A SOCIAL PERSPECTIVE BASED ON THE TRANSCENDENT DIGNITY OF THE HUMAN PERSON

By James G. Hanink | March 1989
James G. Hanink is Associate Editor of the NOR and Profes­sor of Philosophy at Loyola Marymount University in Los Angeles.

Are those of us gathered round the NOR personalists? It seems to me that we are — or ought to be — personalists, and that the NOR would do well to declare itself such. This journal’s Editor finds this suggestion of mine a “brave” one, given the NOR’s aversion to labels (see the Nov. 1987 editorial). In­deed, he invites a full discussion of this very propos­al.

There is, of course, no question that the NOR, in addition to being ecumenical in spirit, is also firm­ly Catholic.

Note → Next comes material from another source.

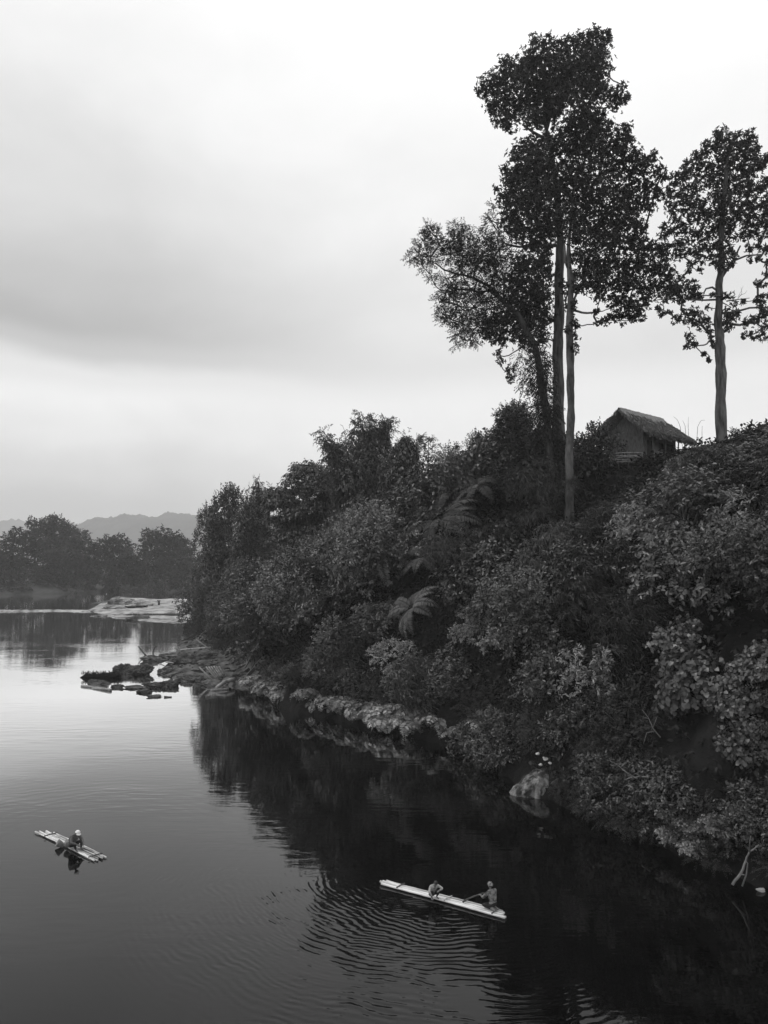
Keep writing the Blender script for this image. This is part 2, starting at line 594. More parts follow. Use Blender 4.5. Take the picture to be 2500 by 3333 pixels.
# bare rock and rubble of the low point
rx = np.arange(-31, -8, .3)
ry = np.arange(60, 112, .3)
RX, RY = np.meshgrid(rx, ry)
rd, rw = poly_sd(RX, RY, SHORE), poly_sd(RX, RY, WOOD)
RZ_ = tz(RX, RY) + .10 * fbm2(RX, RY, 2.1, 6) + .07 * fbm2(RX, RY, 4.7, 2) + .05
RZ_ = np.where((rd > -.2) & (rw < 1.0) & (RY > 64.5), RZ_, -1.5)
rn = len(rx)
ri = (np.arange(len(ry) - 1)[:, None] * rn + np.arange(rn - 1)[None, :]).ravel()
keep = (RZ_.ravel()[ri] > -1.4)
ri = ri[keep]
shelf_o = link('rocky_shore', mesh_np('rocky_shore', np.stack([RX, RY, RZ_], -1).reshape(-1, 3), np.stack([ri, ri + 1, ri + rn + 1, ri + rn], 1), M['gravel_dark']))
tag(shelf_o, 'low grey shore of rock and rubble at the rocky point', kind='structure')

# ------------------------------------------------------------------ water
wm, g, p = mat_base('river water')
g.n.remove(p)
df = g.new('ShaderNodeBsdfDiffuse')
df.inputs[0].default_value = (.0012, .0012, .0012, 1)
gl = g.new('ShaderNodeBsdfGlossy')
gl.inputs['Roughness'].default_value = .012
gl.inputs[0].default_value = (1, 1, 1, 1)
fr = g.new('ShaderNodeFresnel')
fr.inputs['IOR'].default_value = 1.33
frf = g.m('MULTIPLY', g.m('POWER', fr.outputs[0], 1.6), 4.7, clamp=True)
wmx = g.new('ShaderNodeMixShader')
g.l.new(frf, wmx.inputs[0])
g.l.new(df.outputs[0], wmx.inputs[1])
g.l.new(gl.outputs[0], wmx.inputs[2])
g.l.new(wmx.outputs[0], g.n['Material Output'].inputs[0])
t = g.new('ShaderNodeTexCoord')
pos = t.outputs['Object']
sp = g.new('ShaderNodeSeparateXYZ')
g.l.new(pos, sp.inputs[0])
X, Y = sp.outputs[0], sp.outputs[1]


def rings(cx, cy, wl, amp, r0, r1, wob, brk, sx=1.0, sy=1.0, seed=0.0, a0=None):
    dx = g.m('MULTIPLY', g.m('SUBTRACT', X, cx), sx)
    dy = g.m('MULTIPLY', g.m('SUBTRACT', Y, cy), sy)
    dist = g.m('SQRT', g.m('ADD', g.m('MULTIPLY', dx, dx), g.m('MULTIPLY', dy, dy)))
    w = g.noise(g.mapping(pos, loc=(seed, seed * .7, seed)), 0.38, 3, 0.5)
    d2 = g.m('ADD', dist, g.m('MULTIPLY', w, wob))
    s = g.m('SINE', g.m('MULTIPLY', d2, 2 * math.pi / wl))
    e = g.m('MULTIPLY', g.map(dist, r0, r0 + (r1 - r0) * .25, 0, 1, True), g.map(dist, r0 + (r1 - r0) * .55, r1, 1, 0, True))
    bk = g.map(g.noise(g.mapping(pos, loc=(seed * 2, 3, seed)), brk, 4, 0.6), 0.40, 0.62, 0.05, 1.0)
    h = g.m('MULTIPLY', g.m('MULTIPLY', s, e), g.m('MULTIPLY', bk, amp))
    if a0 is not None:                         # only a fan of directions: the wake trails off one side
        an = g.m('ARCTAN2', dy, dx)
        off = g.m('ABSOLUTE', g.m('SUBTRACT', an, a0[0]))
        h = g.m('MULTIPLY', h, g.map(g.m('ADD', off, g.m('MULTIPLY', g.m('SUBTRACT', w, .5), 1.2)), a0[1] * .45, a0[1] * 1.1, 1, 0, True))
    return h


h = rings(2.6, 28.4, 0.255, 0.0030, 2.2, 13.5, 1.5, 0.9, seed=1.0, a0=(R(-128), R(60)))
h = g.m('ADD', h, rings(1.2, 28.2, 0.165, 0.0012, 1.0, 9.5, 0.8, 1.4, seed=5.0, a0=(R(-122), R(64))))
h = g.m('ADD', h, rings(-12.2, 30.6, 0.62, 0.0006, 0.8, 13, 1.8, 0.5, seed=9.0))
# faint breeze ripples, long across the view, in patches
rip = g.noise(g.mapping(pos, scale=(0.55, 2.3, 1)), 1.0, 3, 0.5)
pat = g.map(g.noise(g.mapping(pos, scale=(0.06, 0.11, 1)), 1.0, 3, 0.6), 0.40, 0.66, 0.1, 1.0, True)
h = g.m('ADD', h, g.m('MULTIPLY', g.m('MULTIPLY', rip, pat), 0.012))
rip2 = g.noise(g.mapping(pos, scale=(1.2, 4.5, 1), rot=(0, 0, 0.15)), 1.0, 2, 0.5)
h = g.m('ADD', h, g.m('MULTIPLY', rip2, 0.0016))
b = g.new('ShaderNodeBump')
b.inputs['Strength'].default_value = 1.0
b.inputs['Distance'].default_value = 1.0
g.l.new(h, b.inputs['Height'])
g.l.new(b.outputs[0], gl.inputs['Normal'])
g.l.new(b.outputs[0], fr.inputs['Normal'])
wv = [(-2900, -80, 0), (2000, -80, 0), (2000, 3300, 0), (-2900, 3300, 0)]
water = link('river', mesh_np('river', np.array(wv), np.array([(0, 1, 2, 3)]), wm))
tag(water, 'calm dark river reflecting the sky and the bank', kind='structure')

# ------------------------------------------------------------------ hills far behind and the far bank


def ridge(name, Y, prof_px, depth, amp, seed, step, label):
    """a wooded ridge whose crest runs through the picture points at distance Y"""
    xs = [at(px, py, Y) for px, py in prof_px]
    X0, X1 = xs[0][0], xs[-1][0]
    cx = np.arange(X0, X1, step)
    hz = np.interp(cx, [q[0] for q in xs], [q[2] for q in xs])
    rows = 26
    V = []
    rs = np.random.default_rng(int(seed))
    tree = rs.uniform(-1, 1, (rows, len(cx)))
    for j in range(rows):
        f = j / (rows - 1)
        # front slope rises to the crest at f = .7, then falls behind it
        k = math.sin(min(f / .7, 1) * math.pi / 2) if f <= .7 else 1 - ((f - .7) / .3) ** 2
        yy = Y - depth + depth * 1.45 * f
        bump = amp * (0.5 * fbm2(cx, np.full_like(cx, yy), 0.03, seed) + .40 * fbm2(cx, np.full_like(cx, yy), 0.083, seed + 1) + .22 * fbm2(cx, np.full_like(cx, yy), 0.21, seed + 2) + 0.28 * tree[j])
        V.append(np.stack([cx, np.full_like(cx, yy) + 3 * rs.uniform(-1, 1, len(cx)), np.maximum(hz * k + bump * (0.3 + k) - 3 * (j == 0), -3)], -1))
    V = np.concatenate(V)
    n = len(cx)
    ii = (np.arange(rows - 1)[:, None] * n + np.arange(n - 1)[None, :]).ravel()
    o = link(name, mesh_np(name, V, np.stack([ii, ii + 1, ii + n + 1, ii + n], 1), M['hill'], True))
    return tag(o, label, kind='structure')


ridge('hill', 3150, [(-900, 1690), (-300, 1705), (0, 1700), (50, 1704), (70, 1694), (95, 1706), (200, 1709), (300, 1712), (450, 1722), (800, 1740), (1400, 1760)], 640, 9, 1.0, 4.0,
      'pale misty wooded ridge farthest behind the river')
ridge('hill', 2400, [(-500, 1850), (100, 1830), (230, 1780), (290, 1735), (330, 1708), (365, 1688), (385, 1692), (424, 1685), (463, 1677), (482, 1687), (530, 1689), (593, 1675),
                     (622, 1682), (665, 1680), (800, 1672), (1100, 1700), (1500, 1740)], 640, 8, 2.0, 3.5,
      'misty grey wooded hill behind the far bank')

FB = [(-520, 262), (-200, 258), (-150, 250), (-128, 246), (-112, 256), (-95, 275), (-70, 285), (-30, 290), (60, 292), (260, 300), (260, 900), (-520, 900)]
fx_, fy_ = np.meshgrid(np.arange(-420, 160, 3.0), np.arange(236, 420, 3.0))
fd = poly_sd(fx_, fy_, FB)
fz = np.where(fd > 0, np.interp(fd, [0, 3, 14, 50, 170], [0, 0.9, 2.6, 4.5, 9]) + .25 * fbm2(fx_, fy_, 0.25, 1), np.maximum(fd * .4, -3) - .2)
# the grassy spur that slopes to the water by the far trees
fz = fz + np.clip(1 - np.hypot((fx_ + 122) / 34, (fy_ - 262) / 12), 0, 1) * 2.2
fn = fx_.shape[1]
fi = (np.arange(fx_.shape[0] - 1)[:, None] * fn + np.arange(fn - 1)[None, :]).ravel()
fbk = link('far_bank', mesh_np('far_bank', np.stack([fx_, fy_, fz], -1).reshape(-1, 3), np.stack([fi, fi + 1, fi + fn + 1, fi + fn], 1), M['far_soil'], True))
tag(fbk, 'low earth bank on the far side of the river', kind='structure')


def far_z(x, y):
    j = int(np.clip((y - 236) / 3, 0, fz.shape[0] - 1))
    i = int(np.clip((x + 420) / 3, 0, fz.shape[1] - 1))
    return float(fz[j, i])


# ------------------------------------------------------------------ pale gravel bar in the river
SB = [ground(*q)[:2] for q in ((285, 1987), (310, 1994), (330, 2002), (372, 2012), (410, 2014), (470, 2022), (560, 2029), (640, 2029), (720, 2010), (700, 1962),
                               (596, 1953), (470, 1957), (390, 1954), (365, 1962), (318, 1972))]
bx = np.arange(-90, -18, 0.8)
by = np.arange(136, 236, 0.8)
BX, BY = np.meshgrid(bx, by)
bd = poly_sd(BX, BY, SB)
front = np.interp(BY, [140, 165, 180, 200], [.10, .16, .36, .45])
BZ = np.where(bd > 0, np.minimum(0.06 + bd * 0.08, front) + .05 * fbm2(BX, BY, 1.0, 3) + .07 * fbm2(BX, BY, .37, 5), np.maximum(bd * .5, -2) - .1)
mc = ground(400, 1964)
BZ += .75 * np.clip(1 - np.hypot((BX - mc[0]) / 8, (BY - mc[1]) / 16), 0, 1) ** 0.8 * (bd > -1)
tc_ = ground(560, 1957)
BZ += .35 * np.clip(1 - np.hypot((BX - tc_[0]) / 16, (BY - tc_[1]) / 20), 0, 1) ** 0.5 * (bd > 0)
for q, rx, ry, dep in ((ground(480, 1999), 6.0, 4.5, .6), (ground(512, 2001), 6.5, 3.6, .6), (ground(330, 2000), 7, 2.2, .4)):
    BZ -= dep * np.clip(1.3 - np.hypot((BX - q[0]) / rx, (BY - q[1]) / ry), 0, 1)
# long low spit towards the left of the river
sp0, sp1 = ground(300, 1990), ground(-300, 1987)
ts = np.clip(((BX - sp0[0]) * (sp1[0] - sp0[0]) + (BY - sp0[1]) * (sp1[1] - sp0[1])) / ((sp1[0] - sp0[0]) ** 2 + (sp1[1] - sp0[1]) ** 2), 0, 1)
bn = len(bx)
bi = (np.arange(len(by) - 1)[:, None] * bn + np.arange(bn - 1)[None, :]).ravel()
bar = link('gravel_bar', mesh_np('gravel_bar', np.stack([BX, BY, BZ], -1).reshape(-1, 3), np.stack([bi, bi + 1, bi + bn + 1, bi + bn], 1), M['gravel'], True))
tag(bar, 'pale gravel bar with dug mounds in the river bend', kind='structure')
gq = Geo()
sw = np.random.default_rng(4)
pts = []
for k in range(70):
    f = k / 69
    pts.append((sp0[0] + (sp1[0] - sp0[0]) * f, sp0[1] + (sp1[1] - sp0[1]) * f + 1.0 * math.sin(f * 9) + .5 * sw.uniform(-1, 1)))
V, Fc = [], []
for k, (x, y) in enumerate(pts):
    w = 1.3 + 0.7 * sw.uniform() + (1.2 if k < 6 else 0)
    for q, hh in ((-1, -.25), (-.45, .10), (.0, .22 + .12 * sw.uniform()), (.5, .10), (1, -.25)):
        V.append((x, y + q * w, hh))
    if k:
        for q in range(4):
            a = (k - 1) * 5 + q
            Fc.append((a, a + 1, a + 6, a + 5))
gq.add(V, Fc)
spit = link('gravel_spit', gq.mesh('gravel_spit', M['gravel']))
tag(spit, 'thin low line of pale gravel across the river', kind='structure')


def bar_z(x, y):
    j = int(np.clip(round((y - 136) / .8), 0, len(by) - 1))
    i = int(np.clip(round((x + 90) / .8), 0, len(bx) - 1))
    return float(BZ[j, i])

# ------------------------------------------------------------------ plants: prototypes (base at the origin) as (part name, mesh) pairs
PROTO = {}


def stems_mesh(name, mat, ends, r0=0.05, seed=0, base=0.15):
    rs = np.random.default_rng(seed)
    q = Geo()
    for e in ends:
        e = np.asarray(e, float)
        a = np.array((rs.uniform(-base, base), rs.uniform(-base, base), -0.5))
        pts = curve_pts(a, e, (e[0] * -.15, e[1] * -.15, .12 * e[2]), 6)
        q.tube(pts, list(np.linspace(r0, r0 * .3, 6)), 5)
    return q.mesh(name, mat)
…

So the issue of personalism is one that we need to explore from the heart of the Church.

Broadly taken, personalism is a social vision based on the transcendent dignity of the human per­son. A rough statement of such a vision is easy enough: persons flourish only in community, and community exists only insofar as it reverences per­sons. There is no finer expression of the Church’s presence in the struggle for authentic community than Vatican II’s pledge:

The joys and hopes, the griefs and the anxieties of the men of this age, especial­ly those who are poor or in any way af­flicted, these too are the joys and hopes, the griefs and anxieties of the followers of Christ. Indeed, nothing genuinely hu­man fails to raise an echo in their hearts (Gaudium et Spes, No. 1).

Nearly 25 years after Vatican II, these words have become familiar to us.